The Nigerian National Petroleum Company Limited on Wednesday, secured the $3 billion emergency loan from the African Export-Import Bank to ease pressure on the naira.
However, more facts have emerged on how the $3 billion facility secured by the Nigerian National Petroleum Company Limited will enable the Federal Government to stabilize the foreign exchange market and boost the value of the naira against the dollar.
The agreement for the loan, which was sealed on Wednesday in Cairo, saw the Group Chief Executive Officer of NNPC Ltd., Mallam Mele Kyari, sign for the National Oil Company, while Dr. George Elimbi, Executive Vice President of Afreximbank, signed for the bank.
The loan would enable NNPCL to defray taxes and royalties in advance and provide government dollar liquidity to stabilize the naira.
The disbursement of the loan will be in tranches based on government requirements, while the repayment will be against future crude oil production.
This will assist in the appreciation of the value of the naira, which will translate to a lower cost of fuel and further stem the increase in the cost of petrol.
The implication of this is that a stronger Naira will mean lower prices against the current level and won’t require any subsidies.
This will enable the government to continue the implementation of the deregulation policy in line with the implementation of the Petroleum Industry Act 2021.
The Special Adviser to the President on Media and Publicity, Mr. Ajuri Ngelale, noted this much when he used his X handle (formerly Twitter) to lay credence to the importance of the agreement between NNPCL and Afreximbank.
He had tweeted, “This new FX accretion is to enable NNPCL defray taxes & royalties in advance and provide the FGN w/ USD liquidity to stabilize NGN via incremental releases based on FGN needs. Stronger NGN = Lower Fuel Costs. This is a major buffer against the need to re-engage in the subsidy regime.”
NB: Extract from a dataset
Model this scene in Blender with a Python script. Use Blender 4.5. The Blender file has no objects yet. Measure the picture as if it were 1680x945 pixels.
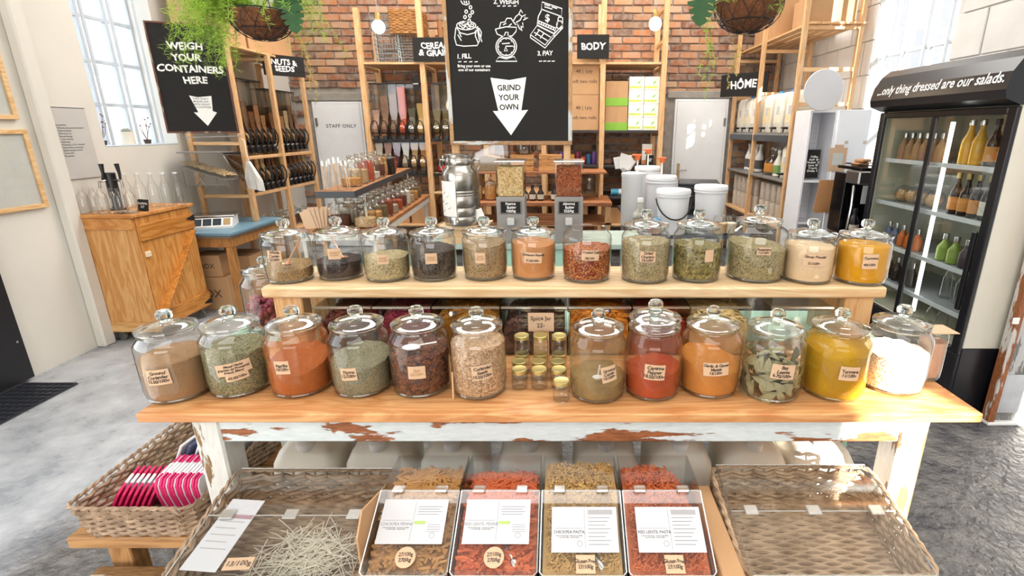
import bpy, math, random
from mathutils import Vector, Matrix, noise
R = math.radians
random.seed(7)
scene = bpy.context.scene
COL = scene.collection

# ------------------------------------------------------------------ camera
CAM_H, F_PX, PCX, PCY, PITCH = 1.56, 839.0, 925.0, 472.0, R(17.2)
cam_d = bpy.data.cameras.new('camera')
cam = bpy.data.objects.new('camera', cam_d); COL.objects.link(cam)
cam.location = (0, 0, CAM_H); cam.rotation_euler = (R(90) - PITCH, 0, 0)
cam_d.sensor_width = 36.0; cam_d.lens = 36.0 * F_PX / 1680.0
cam_d.shift_x = -(PCX - 840.0) / 1680.0; cam_d.shift_y = (PCY - 472.5) / 1680.0
cam_d.clip_start = 0.02
scene.camera = cam
# ------------------------------------------------------------------ view
vs = scene.view_settings
vs.view_transform = 'Standard'; vs.look = 'None'; vs.gamma = 1.0; vs.use_curve_mapping = False
vs.exposure = -0.08
cy = scene.cycles
cy.max_bounces = 10; cy.diffuse_bounces = 4; cy.glossy_bounces = 4
cy.transmission_bounces = 8; cy.transparent_max_bounces = 40
cy.caustics_reflective = False; cy.caustics_refractive = False
cy.sample_clamp_indirect = 6.0
# ------------------------------------------------------------------ world, sun, daylight
w = bpy.data.worlds.new('world'); scene.world = w; w.use_nodes = True
wn = w.node_tree.nodes
wn['Background'].inputs[0].default_value = (0.93, 0.96, 1.0, 1); wn['Background'].inputs[1].default_value = 1.35
SUN_DIR = Vector((-1.0, 2.4, -1.0)).normalized()
sd = bpy.data.lights.new('sun', 'SUN'); sd.energy = 34.0; sd.angle = R(0.6); sd.color = (1.0, 0.93, 0.82)
so = bpy.data.objects.new('sun', sd); COL.objects.link(so)
so.rotation_euler = SUN_DIR.to_track_quat('-Z', 'Y').to_euler(); so.location = (6, -8, 6)
def area_lamp(name, loc, direction, sx, sy, watts, color=(1, 0.98, 0.95)):
    d = bpy.data.lights.new(name, 'AREA'); d.shape = 'RECTANGLE'; d.size = sx; d.size_y = sy
    d.energy = watts; d.color = color
    o = bpy.data.objects.new(name, d); COL.objects.link(o); o.location = loc
    o.rotation_euler = Vector(direction).to_track_quat('-Z', 'Y').to_euler()
    return o
# daylight set: added ceiling fills, unseen shopfront, left windows seen and unseen
area_lamp('ceiling_fill', (0.4, 1.6, 4.36), (0, 0, -1), 4.6, 1.5, 98)
area_lamp('ceiling_fill', (-1.2, 5.2, 4.36), (0, 0, -1), 3.2, 1.4, 160)
area_lamp('ceiling_fill', (-0.4, -2.2, 4.36), (0, 0, -1), 4.6, 1.5, 80)
area_lamp('ceiling_fill', (1.5, 5.7, 4.36), (0, 0, -1), 1.8, 1.2, 75)  # added below the solid ceiling to brighten the back right
area_lamp('shopfront_daylight', (-0.4, -4.94, 1.75), (0, 1, 0), 4.8, 2.3, 150)
area_lamp('window_daylight_fill', (-3.9, 4.42, 2.35), (1, 0, 0), 0.9, 2.0, 18, (0.9, 0.95, 1))
area_lamp('window_daylight_fill', (-3.56, 0.2, 2.0), (1, 0, 0), 3.6, 1.9, 75, (0.88, 0.94, 1))  # added fill from the left, at an unseen window

# ------------------------------------------------------------------ pixel rays of the photograph (for placing things at real depths)
CP, SP = math.cos(PITCH), math.sin(PITCH)
def ray(x, y):
    u, v = (x - PCX) / F_PX, (y - PCY) / F_PX
    return Vector((u, CP - v * SP, -SP - v * CP))
def at(x, y, X=None, Y=None, Z=None):
    d = ray(x, y)
    t = X / d.x if X is not None else (Y / d.y if Y is not None else (Z - CAM_H) / d.z)
    return Vector((0, 0, CAM_H)) + d * t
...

At an event held in Cairo, Egypt, both parties jointly signed a commitment letter and Termsheet for the emergency loan of $3 billion.
This transaction will provide some immediate disbursement that will help NNPCL support the Federal Government in its ongoing fiscal and monetary policy reforms aimed at stabilizing the exchange rate market.
The move is expected to boost foreign exchange liquidity in the country and further drive down the exchange rate between the naira and the dollar.
Analysts believe that the deal is one of the immediate fallouts of the meeting between President Bola Tinubu and the acting Governor of the Central Bank of Nigeria, Folashodun Shonubi, on Monday, in which the government threatened to sanction those engaging in underhand undertakings in the FX market, including the parallel market.
This is the fourth transaction being consummated between NNPCL and AFREXIM Bank over the last 3 years and goes to further consolidate the mutual relationship between the two entities.
Both Nigeria and NNPCL are shareholders in AFREXIM Bank, with the sole purpose of enhancing investments and growing prosperity in Africa.
In the early hours of Wednesday, data from AbokiFX, an online platform that tracks the exchange rate on the parallel market, reflected that the naira gained exchange rate momentum against the dollar at the parallel market to trade at N910/$1 compared to N942/$1 it closed at on Tuesday, according to data from AbokiFX, an online platform that tracks the exchange rate on the parallel market.